A conclusão óbvia a ser tirada da litania das crises de direitos humanos em 2022 – dos ataques deliberados do Presidente da Rússia, Vladimir Putin, aos civis na Ucrânia às prisões ao céu aberto dos uigures na China de Xi Jinping, aos milhões de afegãos levados ao risco de inanição pelo Talibã – é que o poder autoritário desenfreado deixa para trás um mar de sofrimento humano. Mas 2022 também revelou uma mudança de poder fundamental no mundo que abre caminho para todos os governos envolvidos reagirem contra esses abusos, protegendo e fortalecendo o sistema global de direitos humanos, especialmente quando as ações das grandes potências falham ou são problemáticas.

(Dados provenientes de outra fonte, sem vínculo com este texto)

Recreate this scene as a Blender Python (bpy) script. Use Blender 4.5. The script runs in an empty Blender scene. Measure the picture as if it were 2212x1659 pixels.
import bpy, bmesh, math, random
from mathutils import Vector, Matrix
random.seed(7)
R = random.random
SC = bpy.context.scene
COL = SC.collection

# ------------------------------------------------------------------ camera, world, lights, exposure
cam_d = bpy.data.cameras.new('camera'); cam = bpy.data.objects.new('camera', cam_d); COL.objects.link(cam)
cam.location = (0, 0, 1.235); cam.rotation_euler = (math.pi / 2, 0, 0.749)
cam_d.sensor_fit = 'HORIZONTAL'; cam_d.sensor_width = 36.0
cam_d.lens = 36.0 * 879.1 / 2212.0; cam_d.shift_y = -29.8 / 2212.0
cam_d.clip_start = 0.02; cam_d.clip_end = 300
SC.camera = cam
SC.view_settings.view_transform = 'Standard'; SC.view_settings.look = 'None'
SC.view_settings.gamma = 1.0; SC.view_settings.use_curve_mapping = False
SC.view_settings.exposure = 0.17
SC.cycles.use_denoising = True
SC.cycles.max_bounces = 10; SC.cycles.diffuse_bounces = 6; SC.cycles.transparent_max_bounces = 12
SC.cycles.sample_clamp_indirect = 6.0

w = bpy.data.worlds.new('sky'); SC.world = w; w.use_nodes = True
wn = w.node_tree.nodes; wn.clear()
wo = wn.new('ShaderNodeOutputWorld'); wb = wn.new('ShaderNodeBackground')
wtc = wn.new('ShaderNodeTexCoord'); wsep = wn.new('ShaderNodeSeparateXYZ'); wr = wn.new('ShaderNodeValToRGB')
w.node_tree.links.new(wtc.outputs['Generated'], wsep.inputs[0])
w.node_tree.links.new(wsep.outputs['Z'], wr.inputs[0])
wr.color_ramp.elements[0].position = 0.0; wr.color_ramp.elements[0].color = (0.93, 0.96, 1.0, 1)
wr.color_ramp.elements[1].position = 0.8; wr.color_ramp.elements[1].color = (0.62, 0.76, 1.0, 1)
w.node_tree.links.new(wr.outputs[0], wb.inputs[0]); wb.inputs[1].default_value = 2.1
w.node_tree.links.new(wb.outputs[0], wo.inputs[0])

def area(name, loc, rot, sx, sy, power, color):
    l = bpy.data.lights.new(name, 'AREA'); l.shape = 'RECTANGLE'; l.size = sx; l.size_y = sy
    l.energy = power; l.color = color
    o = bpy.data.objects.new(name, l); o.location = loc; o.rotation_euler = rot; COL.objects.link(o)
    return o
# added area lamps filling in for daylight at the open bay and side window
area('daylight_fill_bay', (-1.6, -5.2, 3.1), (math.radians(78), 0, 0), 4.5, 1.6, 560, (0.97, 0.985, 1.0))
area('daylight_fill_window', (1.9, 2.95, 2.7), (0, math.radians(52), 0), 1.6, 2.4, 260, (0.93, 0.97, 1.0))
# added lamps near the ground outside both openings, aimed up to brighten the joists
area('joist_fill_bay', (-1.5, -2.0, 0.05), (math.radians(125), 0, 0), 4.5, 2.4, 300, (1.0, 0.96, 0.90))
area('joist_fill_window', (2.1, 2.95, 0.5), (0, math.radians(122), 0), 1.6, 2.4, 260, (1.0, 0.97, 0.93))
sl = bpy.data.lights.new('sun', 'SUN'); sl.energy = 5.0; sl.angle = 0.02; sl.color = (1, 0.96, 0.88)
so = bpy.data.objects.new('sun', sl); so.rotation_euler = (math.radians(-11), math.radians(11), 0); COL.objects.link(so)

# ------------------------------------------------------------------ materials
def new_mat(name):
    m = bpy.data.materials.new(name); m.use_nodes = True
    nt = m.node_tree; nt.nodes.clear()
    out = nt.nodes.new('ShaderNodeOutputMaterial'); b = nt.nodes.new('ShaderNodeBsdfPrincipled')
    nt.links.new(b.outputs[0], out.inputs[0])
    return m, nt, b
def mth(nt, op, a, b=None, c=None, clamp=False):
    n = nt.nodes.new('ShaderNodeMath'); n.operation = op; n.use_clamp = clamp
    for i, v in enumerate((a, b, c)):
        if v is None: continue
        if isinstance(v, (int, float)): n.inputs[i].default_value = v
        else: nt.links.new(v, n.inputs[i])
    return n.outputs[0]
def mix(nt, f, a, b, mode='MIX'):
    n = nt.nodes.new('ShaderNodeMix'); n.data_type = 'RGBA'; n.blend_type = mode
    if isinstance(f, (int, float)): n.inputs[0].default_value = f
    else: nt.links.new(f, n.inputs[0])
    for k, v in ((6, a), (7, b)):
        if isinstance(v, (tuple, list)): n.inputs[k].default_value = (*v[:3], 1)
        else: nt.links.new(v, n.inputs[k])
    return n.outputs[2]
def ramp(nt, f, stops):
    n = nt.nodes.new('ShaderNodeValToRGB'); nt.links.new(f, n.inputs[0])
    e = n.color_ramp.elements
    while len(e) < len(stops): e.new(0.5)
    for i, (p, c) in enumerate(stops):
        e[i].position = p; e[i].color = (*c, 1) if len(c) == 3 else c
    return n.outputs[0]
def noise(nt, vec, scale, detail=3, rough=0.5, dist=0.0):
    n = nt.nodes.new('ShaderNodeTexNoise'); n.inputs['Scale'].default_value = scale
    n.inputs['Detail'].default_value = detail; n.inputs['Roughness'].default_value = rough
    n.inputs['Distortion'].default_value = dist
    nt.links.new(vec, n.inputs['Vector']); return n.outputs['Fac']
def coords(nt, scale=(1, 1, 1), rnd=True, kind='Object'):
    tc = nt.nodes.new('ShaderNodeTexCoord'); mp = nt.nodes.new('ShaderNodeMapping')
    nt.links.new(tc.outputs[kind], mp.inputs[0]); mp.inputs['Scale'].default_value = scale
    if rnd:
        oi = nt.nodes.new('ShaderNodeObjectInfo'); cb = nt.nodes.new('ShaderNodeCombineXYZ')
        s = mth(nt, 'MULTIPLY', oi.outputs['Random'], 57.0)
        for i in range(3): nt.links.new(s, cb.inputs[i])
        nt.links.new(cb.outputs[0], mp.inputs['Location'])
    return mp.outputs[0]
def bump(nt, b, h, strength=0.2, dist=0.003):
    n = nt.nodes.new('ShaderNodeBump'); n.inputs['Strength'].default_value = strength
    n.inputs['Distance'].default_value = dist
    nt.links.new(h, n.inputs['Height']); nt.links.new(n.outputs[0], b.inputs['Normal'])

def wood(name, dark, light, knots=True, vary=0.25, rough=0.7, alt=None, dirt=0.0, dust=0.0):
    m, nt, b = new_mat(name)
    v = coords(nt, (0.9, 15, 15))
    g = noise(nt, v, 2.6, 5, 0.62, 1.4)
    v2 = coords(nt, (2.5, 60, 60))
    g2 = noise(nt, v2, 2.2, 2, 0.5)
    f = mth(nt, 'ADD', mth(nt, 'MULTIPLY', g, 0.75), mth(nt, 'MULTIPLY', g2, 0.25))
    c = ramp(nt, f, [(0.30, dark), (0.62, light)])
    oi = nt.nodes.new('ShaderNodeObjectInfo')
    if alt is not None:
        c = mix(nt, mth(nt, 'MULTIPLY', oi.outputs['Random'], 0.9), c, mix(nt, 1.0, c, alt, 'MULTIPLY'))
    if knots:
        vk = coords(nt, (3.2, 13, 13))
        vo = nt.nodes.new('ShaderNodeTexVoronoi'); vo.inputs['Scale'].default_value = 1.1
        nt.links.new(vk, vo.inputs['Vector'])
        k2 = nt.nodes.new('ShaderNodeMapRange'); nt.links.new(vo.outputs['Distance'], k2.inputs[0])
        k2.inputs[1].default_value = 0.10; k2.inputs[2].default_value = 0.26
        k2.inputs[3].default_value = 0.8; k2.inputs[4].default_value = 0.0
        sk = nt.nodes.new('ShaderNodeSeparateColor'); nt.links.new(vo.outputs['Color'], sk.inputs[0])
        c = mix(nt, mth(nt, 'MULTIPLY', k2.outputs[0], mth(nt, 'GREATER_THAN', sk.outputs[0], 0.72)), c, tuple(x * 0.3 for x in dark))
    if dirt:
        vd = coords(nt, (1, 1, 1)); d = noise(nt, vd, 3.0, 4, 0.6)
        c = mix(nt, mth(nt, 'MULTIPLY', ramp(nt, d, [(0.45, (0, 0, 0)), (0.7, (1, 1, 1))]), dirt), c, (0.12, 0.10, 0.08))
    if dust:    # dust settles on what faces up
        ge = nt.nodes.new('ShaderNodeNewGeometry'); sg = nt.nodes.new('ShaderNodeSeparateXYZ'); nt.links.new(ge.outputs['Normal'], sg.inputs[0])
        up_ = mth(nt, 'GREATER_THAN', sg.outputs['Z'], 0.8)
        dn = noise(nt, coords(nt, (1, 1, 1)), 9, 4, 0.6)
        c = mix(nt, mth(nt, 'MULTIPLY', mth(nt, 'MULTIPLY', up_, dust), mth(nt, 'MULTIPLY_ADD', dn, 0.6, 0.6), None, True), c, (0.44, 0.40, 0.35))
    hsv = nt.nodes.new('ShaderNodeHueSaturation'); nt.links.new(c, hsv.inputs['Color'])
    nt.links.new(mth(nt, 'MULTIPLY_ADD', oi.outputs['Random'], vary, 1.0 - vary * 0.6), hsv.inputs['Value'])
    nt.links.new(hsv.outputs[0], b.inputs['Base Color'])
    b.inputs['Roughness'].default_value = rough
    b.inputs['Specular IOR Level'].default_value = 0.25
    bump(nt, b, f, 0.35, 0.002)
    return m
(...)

Temos testemunhado líderes mundiais negociando de forma cínica suas obrigações de direitos humanos e até mesmo a responsabilização dos violadores de direitos humanos por supostas vitórias políticas de curto prazo. A promessa inicial do candidato presidencial dos Estados Unidos, Joe Biden, de tornar a Arábia Saudita um “estado pária” por causa de seu histórico de direitos humanos foi esvaziada com um aperto de mãos com Mohammed Bin Salman da Arábia Saudita, quando ele assumiu a presidência e enfrentava os altos preços da gasolina. E o governo Biden, apesar de sua retórica sobre priorizar a democracia e os direitos humanos na Ásia, atenuou as críticas aos abusos de direitos e aumento do autoritarismo na Índia, Tailândia, Filipinas e em outras partes da região por razões econômicas e de segurança, em vez de reconhecer que tudo está relacionado.
Esse padrão de dois pesos e duas medidas não se limita às superpotências globais. O Paquistão apoiou a fiscalização dos abusos de direitos humanos na região de maioria muçulmana da Caxemira pelo alto comissariado da ONU para os direitos humanos, ao mesmo tempo em que virou as costas para os possíveis crimes contra a humanidade contra uigures e outros muçulmanos turcomenos em Xinjiang, por causa da sua estreita relação com a China. A hipocrisia do Paquistão é ainda mais flagrante se considerarmos seu papel de coordenação na Organização de Cooperação Islâmica (OIC, na sigla em inglês), que conta com 57 membros.
Crises de direitos humanos não surgem do nada. Os governos que falham em cumprir suas obrigações legais de proteger os direitos humanos dentro do seu território semeiam o descontentamento, a instabilidade e, em última instância, crises. Sem controle, as flagrantes ações de governos abusivos aumentam, consolidando a crença de que a corrupção, a censura, a impunidade e a violência são as ferramentas mais eficazes para atingir seus objetivos. Ignorar as violações de direitos humanos acarreta um alto custo, e o efeito cascata não deve ser subestimado.
Contudo em um mundo onde há constante alternância de poder, ao preparar nosso Relatório Mundial 2023 que examina a situação dos direitos humanos em quase 100 países, também encontramos oportunidades. Cada questão precisa ser compreendida e enfrentada a partir dos seus próprios méritos, e cada uma demanda uma liderança. Qualquer Estado que reconheça o poder que advém do trabalho em conjunto com outros para gerar mudanças nos direitos humanos pode oferecer essa liderança. Há mais espaço, não menos, para os governos se posicionarem e adotarem planos de ação que respeitem os direitos.
Emergem novas coalizões e novas vozes de lideranças que podem moldar e promover essa tendência. África do Sul, Namíbia e Indonésia abriram caminho para que mais governos reconheçam que as autoridades israelenses estão cometendo crime contra a humanidade de apartheid contra os palestinos.